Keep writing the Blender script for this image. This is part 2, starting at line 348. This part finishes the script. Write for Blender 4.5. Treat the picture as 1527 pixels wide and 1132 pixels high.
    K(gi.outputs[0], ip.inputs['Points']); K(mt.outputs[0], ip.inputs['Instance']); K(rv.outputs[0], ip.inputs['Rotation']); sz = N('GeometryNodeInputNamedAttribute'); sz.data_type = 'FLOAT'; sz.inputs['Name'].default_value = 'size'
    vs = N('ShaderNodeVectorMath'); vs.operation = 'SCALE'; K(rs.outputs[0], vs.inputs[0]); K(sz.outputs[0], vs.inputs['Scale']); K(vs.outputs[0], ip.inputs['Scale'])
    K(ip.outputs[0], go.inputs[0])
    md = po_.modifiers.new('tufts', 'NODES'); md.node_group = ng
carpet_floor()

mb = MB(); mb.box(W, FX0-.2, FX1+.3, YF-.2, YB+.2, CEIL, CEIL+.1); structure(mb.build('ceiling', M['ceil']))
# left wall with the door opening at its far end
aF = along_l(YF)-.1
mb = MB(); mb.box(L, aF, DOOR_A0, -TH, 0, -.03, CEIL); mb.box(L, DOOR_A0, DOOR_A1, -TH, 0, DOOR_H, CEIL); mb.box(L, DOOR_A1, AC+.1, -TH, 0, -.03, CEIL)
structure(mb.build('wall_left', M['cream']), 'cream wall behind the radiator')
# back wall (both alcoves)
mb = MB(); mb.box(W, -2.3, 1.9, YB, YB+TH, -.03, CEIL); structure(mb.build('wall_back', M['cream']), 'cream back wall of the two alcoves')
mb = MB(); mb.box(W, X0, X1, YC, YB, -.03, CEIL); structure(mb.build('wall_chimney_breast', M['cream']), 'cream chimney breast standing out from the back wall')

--

EXERCISE DESCRIPTION:
Your task is to return the full listing exactly as it was given.

RESULT FOR THIS EXERCISE:
Keep writing the Blender script for this image. This is part 2, starting at line 348. This part finishes the script. Write for Blender 4.5. Treat the picture as 1527 pixels wide and 1132 pixels high.
    K(gi.outputs[0], ip.inputs['Points']); K(mt.outputs[0], ip.inputs['Instance']); K(rv.outputs[0], ip.inputs['Rotation']); sz = N('GeometryNodeInputNamedAttribute'); sz.data_type = 'FLOAT'; sz.inputs['Name'].default_value = 'size'
    vs = N('ShaderNodeVectorMath'); vs.operation = 'SCALE'; K(rs.outputs[0], vs.inputs[0]); K(sz.outputs[0], vs.inputs['Scale']); K(vs.outputs[0], ip.inputs['Scale'])
    K(ip.outputs[0], go.inputs[0])
    md = po_.modifiers.new('tufts', 'NODES'); md.node_group = ng
carpet_floor()

mb = MB(); mb.box(W, FX0-.2, FX1+.3, YF-.2, YB+.2, CEIL, CEIL+.1); structure(mb.build('ceiling', M['ceil']))
# left wall with the door opening at its far end
aF = along_l(YF)-.1
mb = MB(); mb.box(L, aF, DOOR_A0, -TH, 0, -.03, CEIL); mb.box(L, DOOR_A0, DOOR_A1, -TH, 0, DOOR_H, CEIL); mb.box(L, DOOR_A1, AC+.1, -TH, 0, -.03, CEIL)
structure(mb.build('wall_left', M['cream']), 'cream wall behind the radiator')
# back wall (both alcoves)
mb = MB(); mb.box(W, -2.3, 1.9, YB, YB+TH, -.03, CEIL); structure(mb.build('wall_back', M['cream']), 'cream back wall of the two alcoves')
mb = MB(); mb.box(W, X0, X1, YC, YB, -.03, CEIL); structure(mb.build('wall_chimney_breast', M['cream']), 'cream chimney breast standing out from the back wall')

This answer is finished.